Le film péruvien Canción sin nombre, de Melina León, (Pérou, Espagne, Etats-Unis) a obtenu la Mention spéciale du jury : Pérou, au plus fort de la crise politique des années 80. Georgina attend son premier enfant. Sans ressources, elle répond à l’annonce d’une clinique qui propose des soins gratuits aux femmes enceintes. Mais après l’accouchement, on refuse de lui dire où est son bébé. Décidée à retrouver sa fille, elle sollicite l’aide d’un journaliste qui accepte de mener l’enquête. C’est un film très simple tourné en noir et blanc.

La Broca (Pérou) des frères Daniel et Diego Vega (Pérou, Espagne, Colombie). Début des années 90 : Roberto quitte le Pérou plongé dans la violence pour rejoindre son père immigré et installé à Montréal avec sa nouvelle famille canadienne. Le père s’efforce de montrer à son fils sa meilleure version du rêve américain. Le film se passe entièrement à Montréal en hiver. Encore un film sur la famille. Ici ce sont les rapports père-fils qui sont mis en avant ; dans d’autres films, ce seront les rapports père-fille. La Broca laisse un bon souvenir après sa vision.

En ce qui concerne les courts métrages le jury a remis le Prix du meilleur court-métrage : O Mistério da carne de Rafaela Camelo, (Brésil) qui raconte la vie d’un dimanche. Le Prix du meilleur documentaire est allé à La Vida en común d’Ezequiel Yanco (Argentine, France) qui dépeint la vie d’une communauté indigène dans les plaines désertiques occidentales de l’Argentine alors que rode un puma. Le Prix du public a récompensé La Búsqueda de Daniel Lagares et Mariano Agudo, (Pérou, Espagne) ; trois personnes vivent encore dans la peur au Pérou vingt ans après la fin du conflit armé entre le Sentier Lumineux et l’État péruvien.

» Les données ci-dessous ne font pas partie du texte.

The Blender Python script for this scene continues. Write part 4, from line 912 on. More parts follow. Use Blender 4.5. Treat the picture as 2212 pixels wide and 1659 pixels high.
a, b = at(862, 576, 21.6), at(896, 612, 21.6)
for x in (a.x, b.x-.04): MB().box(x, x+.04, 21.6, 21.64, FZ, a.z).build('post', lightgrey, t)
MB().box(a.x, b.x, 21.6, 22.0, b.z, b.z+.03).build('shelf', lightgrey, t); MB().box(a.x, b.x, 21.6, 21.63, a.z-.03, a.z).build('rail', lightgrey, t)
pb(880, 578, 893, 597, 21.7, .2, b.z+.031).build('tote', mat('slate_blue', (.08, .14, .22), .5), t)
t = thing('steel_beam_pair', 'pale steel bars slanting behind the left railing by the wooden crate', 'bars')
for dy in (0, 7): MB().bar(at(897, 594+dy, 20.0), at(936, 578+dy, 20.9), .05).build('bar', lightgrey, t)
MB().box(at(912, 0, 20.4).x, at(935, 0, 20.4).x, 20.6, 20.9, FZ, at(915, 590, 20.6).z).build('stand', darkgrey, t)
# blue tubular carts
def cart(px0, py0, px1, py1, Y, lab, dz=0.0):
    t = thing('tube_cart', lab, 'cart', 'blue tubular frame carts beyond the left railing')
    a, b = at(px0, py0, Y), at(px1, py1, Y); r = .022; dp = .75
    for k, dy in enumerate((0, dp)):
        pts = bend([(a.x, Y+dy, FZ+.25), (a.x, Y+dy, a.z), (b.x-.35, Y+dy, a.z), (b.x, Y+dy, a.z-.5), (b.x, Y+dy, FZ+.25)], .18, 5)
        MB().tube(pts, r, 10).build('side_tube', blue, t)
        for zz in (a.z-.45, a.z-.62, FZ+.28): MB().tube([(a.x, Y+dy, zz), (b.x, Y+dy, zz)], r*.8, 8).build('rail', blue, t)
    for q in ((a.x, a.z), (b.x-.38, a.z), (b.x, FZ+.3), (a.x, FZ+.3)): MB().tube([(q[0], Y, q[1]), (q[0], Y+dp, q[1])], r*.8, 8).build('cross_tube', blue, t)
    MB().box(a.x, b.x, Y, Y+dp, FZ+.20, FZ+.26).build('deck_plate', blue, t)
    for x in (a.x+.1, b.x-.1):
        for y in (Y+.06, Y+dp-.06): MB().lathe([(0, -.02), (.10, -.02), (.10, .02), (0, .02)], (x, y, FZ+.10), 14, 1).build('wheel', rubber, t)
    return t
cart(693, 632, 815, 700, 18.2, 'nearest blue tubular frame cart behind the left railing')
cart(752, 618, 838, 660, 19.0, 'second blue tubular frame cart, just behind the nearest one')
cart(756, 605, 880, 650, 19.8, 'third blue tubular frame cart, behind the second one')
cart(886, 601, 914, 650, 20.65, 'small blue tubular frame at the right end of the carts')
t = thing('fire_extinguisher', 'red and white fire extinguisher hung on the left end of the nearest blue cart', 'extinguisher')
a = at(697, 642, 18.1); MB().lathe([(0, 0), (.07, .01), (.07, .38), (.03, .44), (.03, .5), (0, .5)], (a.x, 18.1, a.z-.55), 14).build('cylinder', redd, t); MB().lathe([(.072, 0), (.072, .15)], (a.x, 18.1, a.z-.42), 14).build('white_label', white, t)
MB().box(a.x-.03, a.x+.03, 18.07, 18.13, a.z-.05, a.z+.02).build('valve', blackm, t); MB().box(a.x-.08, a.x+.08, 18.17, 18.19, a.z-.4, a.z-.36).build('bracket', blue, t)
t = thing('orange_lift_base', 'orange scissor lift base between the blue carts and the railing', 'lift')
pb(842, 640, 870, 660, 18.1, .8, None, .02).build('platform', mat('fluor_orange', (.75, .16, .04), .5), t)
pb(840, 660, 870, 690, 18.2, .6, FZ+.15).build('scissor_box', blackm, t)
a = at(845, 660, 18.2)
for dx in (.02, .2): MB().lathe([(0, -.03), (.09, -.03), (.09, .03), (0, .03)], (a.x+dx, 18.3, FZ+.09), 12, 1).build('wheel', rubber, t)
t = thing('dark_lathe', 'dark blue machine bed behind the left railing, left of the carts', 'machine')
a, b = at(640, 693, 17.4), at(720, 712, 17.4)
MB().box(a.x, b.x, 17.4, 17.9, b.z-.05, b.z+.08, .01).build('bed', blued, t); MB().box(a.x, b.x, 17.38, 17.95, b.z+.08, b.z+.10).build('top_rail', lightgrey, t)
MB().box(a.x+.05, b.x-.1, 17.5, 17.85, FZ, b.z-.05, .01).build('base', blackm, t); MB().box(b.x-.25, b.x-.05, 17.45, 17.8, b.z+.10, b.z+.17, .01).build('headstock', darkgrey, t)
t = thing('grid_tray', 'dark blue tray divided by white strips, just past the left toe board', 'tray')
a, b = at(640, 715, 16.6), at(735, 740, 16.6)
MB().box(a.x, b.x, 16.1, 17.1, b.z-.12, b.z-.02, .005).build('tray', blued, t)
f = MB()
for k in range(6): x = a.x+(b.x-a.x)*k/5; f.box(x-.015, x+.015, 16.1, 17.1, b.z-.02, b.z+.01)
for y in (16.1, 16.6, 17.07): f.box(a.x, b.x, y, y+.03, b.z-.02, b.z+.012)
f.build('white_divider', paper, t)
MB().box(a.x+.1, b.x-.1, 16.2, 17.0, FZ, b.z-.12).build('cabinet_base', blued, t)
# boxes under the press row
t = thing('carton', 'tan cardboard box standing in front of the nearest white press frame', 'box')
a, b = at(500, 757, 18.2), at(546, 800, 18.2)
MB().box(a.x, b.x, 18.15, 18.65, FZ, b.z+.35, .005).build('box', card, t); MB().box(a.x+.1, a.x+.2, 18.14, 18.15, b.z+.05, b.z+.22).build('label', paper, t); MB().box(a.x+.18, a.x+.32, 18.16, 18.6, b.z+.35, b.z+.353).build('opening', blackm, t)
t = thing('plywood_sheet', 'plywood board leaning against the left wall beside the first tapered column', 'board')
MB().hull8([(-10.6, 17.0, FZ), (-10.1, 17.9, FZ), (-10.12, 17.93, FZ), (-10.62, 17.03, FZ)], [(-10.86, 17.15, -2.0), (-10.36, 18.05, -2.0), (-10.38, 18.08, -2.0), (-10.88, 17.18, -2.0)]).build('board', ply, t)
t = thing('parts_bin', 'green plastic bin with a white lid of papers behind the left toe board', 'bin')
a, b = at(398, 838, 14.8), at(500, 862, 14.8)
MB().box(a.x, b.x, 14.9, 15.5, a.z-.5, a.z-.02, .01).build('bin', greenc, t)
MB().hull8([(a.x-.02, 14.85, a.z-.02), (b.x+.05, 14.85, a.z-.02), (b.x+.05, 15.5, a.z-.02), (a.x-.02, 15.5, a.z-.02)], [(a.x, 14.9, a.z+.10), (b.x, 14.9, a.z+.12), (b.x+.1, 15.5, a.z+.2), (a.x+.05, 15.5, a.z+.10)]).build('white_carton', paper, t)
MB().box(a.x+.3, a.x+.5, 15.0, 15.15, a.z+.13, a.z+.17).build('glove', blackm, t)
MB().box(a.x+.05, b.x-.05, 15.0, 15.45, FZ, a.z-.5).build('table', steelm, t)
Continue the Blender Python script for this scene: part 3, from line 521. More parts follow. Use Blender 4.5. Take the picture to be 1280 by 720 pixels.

Il y eu aussi un focus sur la Patagonie, le portrait d’un cinéaste expérimental brésilien Julio Bressane, quelques avant-premières comme La Cordillère des Songes de Patricio Guzmán, qui sortira le 30 octobre. Le Festival c’est aussi les rencontres littéraires avec Cristian Perfumo, Mempo Giardinelli et Jorge Volpi, l’hommage à Francisco Coloane et une conférence de Néstor Ponce sur crime et littérature en Amérique Latine, sans oublier les rencontres de l’Institut des Hautes Études de l’Amérique Latine. Et puis il y avait le village avec ses stands d’artisanat, de spécialités culinaires, de cours de danse et des concerts. Après une journée d’ouverture maussade, le Septeto Santiaguero de Cuba a réussi à faire danser les 1 000 personnes de la salle de la gare du Midi. Une belle édition très sympathique avec plein de spectateurs satisfaits.